The opening titles from Showtime’s Dexter is one of the most iconic and unforgettable main titles sequences in television history. Edited by Josh Bodnar, the titles match the show’s dark, unsettling tone, turning our everyday morning ritual into something ominous.
The resulting edit was a visceral ballet of blood, routine, and unease; a fried egg sizzling on a pan, a coffee grinder snarling like a buzz saw, a shoelace pulling, serpentine, through an enclosed fist. “I cut the shoelace sequence in reverse,” Bodnar reveals. “It gives the edit an off-kilter, crawling feeling. It makes my hairs stand up even watching it today. Paired with a macro close-up of a shoe eyelet, the moment becomes quietly unnerving, a whisper of violence followed by aggressive upward tension.
Micro-speed shifts distorted the reality of mundane ritual. The camera lingers a beat too long. The edits stutter where they should glide. Meat sliced, juice squeezed, threads tugged, until, finally, the routine becomes a metaphor for murder.

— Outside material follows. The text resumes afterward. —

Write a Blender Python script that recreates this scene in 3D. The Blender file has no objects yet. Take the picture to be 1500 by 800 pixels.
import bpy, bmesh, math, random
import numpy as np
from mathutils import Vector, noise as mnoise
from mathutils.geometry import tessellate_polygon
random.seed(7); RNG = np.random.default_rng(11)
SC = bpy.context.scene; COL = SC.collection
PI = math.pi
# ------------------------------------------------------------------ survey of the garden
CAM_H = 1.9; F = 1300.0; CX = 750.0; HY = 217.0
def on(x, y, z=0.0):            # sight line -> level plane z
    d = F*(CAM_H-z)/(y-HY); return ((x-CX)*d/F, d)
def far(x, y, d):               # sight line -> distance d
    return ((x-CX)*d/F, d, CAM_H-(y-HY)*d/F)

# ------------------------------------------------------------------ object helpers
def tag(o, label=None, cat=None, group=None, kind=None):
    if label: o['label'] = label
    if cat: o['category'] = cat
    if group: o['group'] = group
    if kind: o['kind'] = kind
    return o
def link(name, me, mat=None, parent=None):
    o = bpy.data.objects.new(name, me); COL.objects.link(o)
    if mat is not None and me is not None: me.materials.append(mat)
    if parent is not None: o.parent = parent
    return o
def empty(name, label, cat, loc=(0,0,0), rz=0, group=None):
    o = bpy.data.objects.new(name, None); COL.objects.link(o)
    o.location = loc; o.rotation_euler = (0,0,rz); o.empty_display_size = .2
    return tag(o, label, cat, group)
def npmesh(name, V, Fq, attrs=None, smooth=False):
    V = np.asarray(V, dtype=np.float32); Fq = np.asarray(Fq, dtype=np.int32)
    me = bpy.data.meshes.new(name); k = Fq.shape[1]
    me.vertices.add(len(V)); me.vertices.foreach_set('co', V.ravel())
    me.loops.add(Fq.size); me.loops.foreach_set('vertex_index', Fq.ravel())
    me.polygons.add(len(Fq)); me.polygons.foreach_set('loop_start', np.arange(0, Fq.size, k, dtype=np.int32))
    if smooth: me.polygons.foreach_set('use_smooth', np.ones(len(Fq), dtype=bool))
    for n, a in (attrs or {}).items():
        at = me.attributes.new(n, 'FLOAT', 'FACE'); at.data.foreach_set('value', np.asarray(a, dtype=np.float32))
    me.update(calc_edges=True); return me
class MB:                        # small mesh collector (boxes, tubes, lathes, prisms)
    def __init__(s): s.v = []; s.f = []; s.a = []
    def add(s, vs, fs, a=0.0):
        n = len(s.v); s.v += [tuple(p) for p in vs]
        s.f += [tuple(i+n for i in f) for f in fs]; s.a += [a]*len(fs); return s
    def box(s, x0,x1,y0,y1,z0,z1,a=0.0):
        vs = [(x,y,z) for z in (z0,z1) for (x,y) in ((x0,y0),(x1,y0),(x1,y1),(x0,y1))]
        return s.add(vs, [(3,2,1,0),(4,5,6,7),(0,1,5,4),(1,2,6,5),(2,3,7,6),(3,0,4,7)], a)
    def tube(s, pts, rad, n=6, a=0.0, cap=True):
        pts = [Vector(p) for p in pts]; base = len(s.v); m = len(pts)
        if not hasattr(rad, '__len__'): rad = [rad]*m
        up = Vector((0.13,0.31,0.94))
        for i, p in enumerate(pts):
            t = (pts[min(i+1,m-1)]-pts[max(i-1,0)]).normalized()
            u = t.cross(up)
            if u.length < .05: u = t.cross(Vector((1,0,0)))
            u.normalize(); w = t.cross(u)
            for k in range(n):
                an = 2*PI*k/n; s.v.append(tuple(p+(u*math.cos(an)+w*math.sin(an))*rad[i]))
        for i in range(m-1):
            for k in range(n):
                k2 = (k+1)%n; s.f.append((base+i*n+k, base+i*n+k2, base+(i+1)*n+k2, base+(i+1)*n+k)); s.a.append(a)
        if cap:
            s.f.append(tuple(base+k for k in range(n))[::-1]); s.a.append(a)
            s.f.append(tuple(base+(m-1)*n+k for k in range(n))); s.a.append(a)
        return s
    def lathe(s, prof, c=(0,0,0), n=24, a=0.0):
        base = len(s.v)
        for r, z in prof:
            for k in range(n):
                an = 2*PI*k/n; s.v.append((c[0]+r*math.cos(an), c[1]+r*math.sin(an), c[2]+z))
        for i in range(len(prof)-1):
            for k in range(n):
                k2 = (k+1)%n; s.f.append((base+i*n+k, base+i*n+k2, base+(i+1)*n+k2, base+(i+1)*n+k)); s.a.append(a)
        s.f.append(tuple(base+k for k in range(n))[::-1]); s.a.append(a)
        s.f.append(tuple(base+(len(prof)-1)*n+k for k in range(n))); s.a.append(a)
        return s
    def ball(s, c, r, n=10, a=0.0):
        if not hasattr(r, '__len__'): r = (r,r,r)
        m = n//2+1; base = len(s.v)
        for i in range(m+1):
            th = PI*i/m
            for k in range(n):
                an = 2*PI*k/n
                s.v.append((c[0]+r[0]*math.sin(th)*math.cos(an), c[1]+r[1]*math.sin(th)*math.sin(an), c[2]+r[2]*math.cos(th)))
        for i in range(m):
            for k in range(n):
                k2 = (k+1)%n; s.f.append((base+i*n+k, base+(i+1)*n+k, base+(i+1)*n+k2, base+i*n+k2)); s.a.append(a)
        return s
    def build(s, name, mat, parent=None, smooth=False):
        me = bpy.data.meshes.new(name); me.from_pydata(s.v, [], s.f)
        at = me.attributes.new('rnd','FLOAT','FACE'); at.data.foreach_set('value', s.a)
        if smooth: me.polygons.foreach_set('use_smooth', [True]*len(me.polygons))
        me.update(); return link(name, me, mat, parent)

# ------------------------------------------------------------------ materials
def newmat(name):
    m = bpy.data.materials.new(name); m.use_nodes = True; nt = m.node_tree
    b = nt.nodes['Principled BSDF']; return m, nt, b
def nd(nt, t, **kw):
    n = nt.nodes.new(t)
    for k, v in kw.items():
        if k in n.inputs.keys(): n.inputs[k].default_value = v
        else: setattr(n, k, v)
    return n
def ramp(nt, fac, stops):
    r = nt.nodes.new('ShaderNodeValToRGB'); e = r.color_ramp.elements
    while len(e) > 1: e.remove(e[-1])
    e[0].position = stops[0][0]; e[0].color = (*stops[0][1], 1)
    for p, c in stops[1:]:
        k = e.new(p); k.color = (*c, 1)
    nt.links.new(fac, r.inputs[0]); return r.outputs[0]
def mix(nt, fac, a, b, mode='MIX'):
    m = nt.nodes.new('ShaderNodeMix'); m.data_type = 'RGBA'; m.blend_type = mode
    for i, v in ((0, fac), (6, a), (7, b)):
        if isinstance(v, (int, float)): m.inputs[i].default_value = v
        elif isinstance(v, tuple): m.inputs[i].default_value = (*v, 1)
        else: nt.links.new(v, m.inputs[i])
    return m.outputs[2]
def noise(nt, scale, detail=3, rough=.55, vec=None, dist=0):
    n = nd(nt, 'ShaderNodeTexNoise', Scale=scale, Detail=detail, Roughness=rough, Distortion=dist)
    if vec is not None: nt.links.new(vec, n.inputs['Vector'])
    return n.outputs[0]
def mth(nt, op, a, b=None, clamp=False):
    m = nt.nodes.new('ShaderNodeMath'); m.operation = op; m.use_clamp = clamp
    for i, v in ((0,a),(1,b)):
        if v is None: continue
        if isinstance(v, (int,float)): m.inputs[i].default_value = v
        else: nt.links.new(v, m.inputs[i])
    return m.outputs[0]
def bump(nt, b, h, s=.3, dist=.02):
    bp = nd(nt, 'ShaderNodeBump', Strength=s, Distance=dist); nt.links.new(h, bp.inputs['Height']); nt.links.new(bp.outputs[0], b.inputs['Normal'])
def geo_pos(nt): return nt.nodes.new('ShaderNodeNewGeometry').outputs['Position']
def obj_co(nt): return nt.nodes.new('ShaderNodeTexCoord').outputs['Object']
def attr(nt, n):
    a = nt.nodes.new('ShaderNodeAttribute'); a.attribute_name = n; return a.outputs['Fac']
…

And then, the final frame: Michael C. Hall’s sidelong glance timed perfectly to a “ding” in the score; the roll of film literally ran out as Dexter exits the shot. “It was the art of timing,” Bodnar says. “Most people I talk to think the music was scored to Michael walking at the end with his eye glance. It was quite the opposite. As one producer told me many years ago, a great editor always mines for gold. I was mining for that final shot and choreography. I got that gold.”
The main title sequence won an Emmy in 2007 and has since been dissected, duplicated, and taught around the world. But the magic wasn’t in the blood or the tricks of the lens—it was in the edit.